October 11, 2002

Building the program

Oct. 10, 2002

By Brian Betz
The Santa Clara

Women's volleyball coach Jon Wallace is more than the driving force behind one of the best volleyball teams in the nation. He is, simply put, one of the best in his trade.

In his fourth year as head coach here at Santa Clara, Wallace has taken a previously unsuccessful program and turned it into a legitimate contender. In 2000, Wallace led the Broncos to their first West Coast Conference title since 1993, while mowing over various team records and receiving Coach of the Year honors along the way.

"Before Jon's arrival we were a team that struggled to finish higher than third in our conference," said senior libero Chrissy Hirsch. "But I really believe that a big reason for the turnaround is that he doesn't view volleyball as a task. Although very tough and demanding in the gym, Jon is a coach that makes playing enjoyable."

Wallace believes his volleyball career affects his coaching. "I view myself as a player's coach," said Wallace. "I believe that my players will feel more comfortable and perform at a higher level if they know I can relate to them."

His ability to understand the wear and tear associated with a long season comes from his playing days at UC-Santa Barbara, where he captained the Gauchos to the NCAA title game in 1988 before earning second-team All-American honors his senior season.

"The fact that Jon has already been through the battles that we go through from his experience at the collegiate level makes him more knowledgeable than anyone," said junior setter Kelli Sousa. "Every day in the gym, whether it is practice or a match, he comes with the attitude that we need to improve."

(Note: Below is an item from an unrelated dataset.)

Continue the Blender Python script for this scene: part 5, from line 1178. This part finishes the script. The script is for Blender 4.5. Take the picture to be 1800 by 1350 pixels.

Added Wallace, "Having been a player myself, I feel more in tune with the game. I understand that the X's and O' s have changed significantly over the years."

Wallace has an open-door policy that allows players to come and meet with him for any reason. The time and commitment he shows to his players adds to the admiration and respect that he already receives for being an outstanding teacher on the court.

"Jon has been a mentor for many of us over the years," said senior defensive specialist Cindy Hirsch. "He has taught us what is truly important in life, by not making volleyball the number one priority. He puts a huge emphasis on our schoolwork and on our families."

Added Chrissy Hirsch, "One of the big jokes on our team is that we call him Papa Jon. He is concerned with his players both on and off the court. He is always there if we need someone to talk to."

The concern "Papa Jon" shows his players has had nothing but positive effects. This season, the Broncos stand at 15-2, poised to crack the top 10 and surpass rival perennial powerhouse Pepperdine for WCC supremacy.

"I am a realist and pragmatist," said Wallace. "All of our girls are winners who have the ability to win the conference. We are mentally as strong as any team in the country, but it will undoubtedly take some luck here and there to beat a team like Pepperdine."

This season, Wallace realistically hopes the team can make it to the round of 16. In terms of the future, there is no question that he has one of the best freshmen classes in the nation. Much of this promise can be attributed to Wallace's ability to recruit.

"Coach finds girls who are not only great players but that have great personalities as well," said junior middle blocker Becky Biniek. "Having such great team chemistry makes the experience that much better."

Take a few nights this fall season to attend some matches at Leavey, and you'll see a tightly knit team that plays the game at the highest level and has the smiles to match. The level of camaraderie and enthusiasm throughout every position is a result of Wallace's success at maintaining the notion that volleyball isn't life.

However, every day Wallace brings an intensity and focus to the court that has helped place him in the upper echelon of Division I coaches.

"Whether we're playing Stanford or Southeast Missouri, every game is equally important in his eyes," said Cindy Hirsch.

This kind of professionalism is likely what will one day catapult Santa Clara women's volleyball deep into the NCAA tourney. Despite losing two exceptional players in the Hirsch twins next year, Wallace will bring back a core of young talent that should, under his guidance, be able to compete with anyone. The challenge lies in not only getting to the top, but staying there as well.

"Our goal is to develop a program that can spike up every few years and make the Final Four," said Wallace. "It will be a big accomplishment to break the top ten, but we know that the ultimate test of greatness is maintaining over time."

Who knows, maybe one day "Papa Jon" will deliver this school a national title.